Using these formulas I obtained the following Einstein tensor:

\begin{align} G_{tt} &= \frac{a(r) \left(c(r) \left(r b'(r) c'(r)-2 b(r) \left(r c''(r)+c'(r)\right)\right)+2 c(r)^2 b'(r)+r b(r) c'(r)^2\right)}{4 r b(r)^2 c(r)^2} \\ G_{rr} &= \frac{\left(r a'(r)+2 a(r)\right) c'(r)+2 c(r) a'(r)}{4 r a(r) c(r)} \\ G_{zz} &= -\frac{c(r) \left(r b(r) a'(r)^2+a(r) \left(r a'(r) b'(r)-2 b(r) \left(r a''(r)+a'(r)\right)\right)+2 a(r)^2 b'(r)\right)}{4 r a(r)^2 b(r)^2} \\ G_{\theta\theta} &= -\frac{r^2 \left(a(r) c(r) b'(r) \left(c(r) a'(r)+a(r) c'(r)\right)+b(r) \left(-a(r) c(r) \left(a'(r) c'(r)+2 a(r) c''(r)\right)+c(r)^2 \left(a'(r)^2-2 a(r) a''(r)\right)+a(r)^2 c'(r)^2\right)\right)}{4 a(r)^2 b(r)^2 c(r)^2} \end{align}

with all nondiagonal components equal to zero. From the Einstein field equations, the stress-energy tensor is $$T_{\mu\nu} = \frac{c^4}{8\pi G} G_{\mu\nu}$$

How can I proceed from here? Can the equations be simplified any further?

Answer 1

In the case that $T_{\mu\nu}=0$ (i.e. outside the cylinder $ r>\rho$), these equations reduce to: $$ f'(r) = 0 \quad \text{and}\quad h'(r) = 0$$.
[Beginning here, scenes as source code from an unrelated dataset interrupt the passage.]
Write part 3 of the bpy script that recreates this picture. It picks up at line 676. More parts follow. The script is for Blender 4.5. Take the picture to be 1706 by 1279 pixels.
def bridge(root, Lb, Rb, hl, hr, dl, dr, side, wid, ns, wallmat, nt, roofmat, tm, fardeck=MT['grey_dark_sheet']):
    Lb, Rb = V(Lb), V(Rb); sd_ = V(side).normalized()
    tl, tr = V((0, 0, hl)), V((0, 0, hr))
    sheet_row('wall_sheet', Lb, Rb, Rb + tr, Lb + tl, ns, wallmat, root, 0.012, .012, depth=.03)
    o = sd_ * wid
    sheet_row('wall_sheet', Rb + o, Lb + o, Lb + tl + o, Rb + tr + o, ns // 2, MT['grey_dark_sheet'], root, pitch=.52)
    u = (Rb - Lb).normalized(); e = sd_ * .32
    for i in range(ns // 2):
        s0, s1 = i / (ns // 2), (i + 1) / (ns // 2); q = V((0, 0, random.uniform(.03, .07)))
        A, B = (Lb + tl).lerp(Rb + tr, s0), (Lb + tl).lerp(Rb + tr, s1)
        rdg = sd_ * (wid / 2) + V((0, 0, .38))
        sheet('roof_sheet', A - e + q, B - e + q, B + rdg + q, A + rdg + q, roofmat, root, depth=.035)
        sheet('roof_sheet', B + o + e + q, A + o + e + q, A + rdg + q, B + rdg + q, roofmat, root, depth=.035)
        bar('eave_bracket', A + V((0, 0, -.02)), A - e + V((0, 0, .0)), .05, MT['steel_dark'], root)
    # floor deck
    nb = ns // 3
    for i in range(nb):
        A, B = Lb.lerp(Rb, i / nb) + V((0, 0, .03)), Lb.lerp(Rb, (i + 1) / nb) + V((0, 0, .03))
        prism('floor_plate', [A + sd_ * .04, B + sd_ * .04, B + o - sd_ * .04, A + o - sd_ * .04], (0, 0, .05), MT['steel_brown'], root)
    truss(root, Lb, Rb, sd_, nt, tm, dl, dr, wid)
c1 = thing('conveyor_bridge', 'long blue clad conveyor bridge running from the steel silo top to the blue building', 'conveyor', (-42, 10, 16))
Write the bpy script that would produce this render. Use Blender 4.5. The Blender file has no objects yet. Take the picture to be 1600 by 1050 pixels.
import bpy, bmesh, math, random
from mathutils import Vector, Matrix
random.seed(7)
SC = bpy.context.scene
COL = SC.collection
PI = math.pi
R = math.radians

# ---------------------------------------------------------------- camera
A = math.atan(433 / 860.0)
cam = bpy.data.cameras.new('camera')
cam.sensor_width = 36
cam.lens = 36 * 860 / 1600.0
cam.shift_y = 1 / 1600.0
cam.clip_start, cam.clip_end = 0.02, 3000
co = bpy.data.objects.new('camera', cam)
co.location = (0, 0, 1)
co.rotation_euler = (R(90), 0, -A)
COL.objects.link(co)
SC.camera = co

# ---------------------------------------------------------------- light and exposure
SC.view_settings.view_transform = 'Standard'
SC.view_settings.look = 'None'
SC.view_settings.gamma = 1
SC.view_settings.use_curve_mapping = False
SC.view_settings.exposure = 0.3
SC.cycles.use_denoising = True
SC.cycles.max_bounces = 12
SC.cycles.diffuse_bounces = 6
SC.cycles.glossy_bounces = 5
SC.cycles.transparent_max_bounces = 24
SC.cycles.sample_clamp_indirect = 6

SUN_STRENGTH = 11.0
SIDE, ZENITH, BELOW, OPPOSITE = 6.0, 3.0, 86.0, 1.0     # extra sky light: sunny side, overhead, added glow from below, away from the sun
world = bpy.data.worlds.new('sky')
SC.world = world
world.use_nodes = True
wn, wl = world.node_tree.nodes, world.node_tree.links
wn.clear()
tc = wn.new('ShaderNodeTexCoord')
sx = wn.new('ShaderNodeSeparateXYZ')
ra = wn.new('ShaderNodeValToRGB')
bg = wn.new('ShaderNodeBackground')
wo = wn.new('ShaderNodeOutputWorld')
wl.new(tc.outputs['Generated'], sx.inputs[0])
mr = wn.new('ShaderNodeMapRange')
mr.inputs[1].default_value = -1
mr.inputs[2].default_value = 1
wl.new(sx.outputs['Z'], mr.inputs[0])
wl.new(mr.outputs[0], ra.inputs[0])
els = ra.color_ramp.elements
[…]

Consequently, both are constants. The constant value of $f$ can be absorbed by a rescaling of $t$, which leaves (with $h(r) = A^{-2}$)

$$ \mathrm{d}s^2 = c^2 \mathrm{d}t^2 - A^{-2} \mathrm{d}r^2 - \mathrm{d}z^2 - r^2 \mathrm{d}\theta^2 $$

or equivalently (after a rescaling of $r$)

$$ \mathrm{d}s^2 = c^2 \mathrm{d}t^2 - \mathrm{d}r^2 - \mathrm{d}z^2 - A^2 r^2 \mathrm{d}\theta^2 $$

This metric is locally flat (i.e. it Riemann tensor vanishes). However, it is not identical to the Minkowski metric globally. This can be seen by parallel transporting a vector along a closed curve that goes around the origin. Doing so will reveal the vector to be rotated by $\alpha = 2\pi (A-1)$ radians.

You can repeat this calculation inside the cylinder, choosing an (cylindrically symmetric) energy momentum distribution inside the cylinder. By matching the two solution at the boundary (see e.g. ArXiv:1111.6468 section 2.1) you find that $\alpha = \frac{8\pi G}{c^4}\mu$, where $\mu$ is the mass per unit length of the cylinder. This result is independent of the radial mass distribution in the cylinder, as long as it is static and cylinder symmetric.

EDIT: The above case is specific to the case to that of a straight cosmic string (i.e. a static cylinder that only features a tension along its length (equal to its energy density in natural units) and no tension/pressure in the radial or azimuthal directions), which corresponds to the original question asked.

In the more general case the equations still simplify significantly in the vacuum exterior. With some straight forward algebra one can show that the vacuum equations reduce to:

\begin{align} 0 &= a(r a''+a')-r a'^2\\ 0 &= c(r c''+c')-r c'^2\\ 0 &= a' b c - a b' c + a b c'\\ 0 &= r a' c' + 2(a'c+a c') \end{align}

This has the general solution (after some rescalings of $t$ and $z$ to eliminate some overall constants): \begin{align} a(r) &= r^\alpha\\ b(r) &= \beta r^{\frac{\alpha^2}{2+\alpha}}\\ c(r) &= r^{-\frac{2\alpha}{2+\alpha}} \end{align}

where $\alpha$ and $\beta$ are constants that depend on the details of the cylinder. (When $\alpha =0$ it reduces to the cosmic string case.)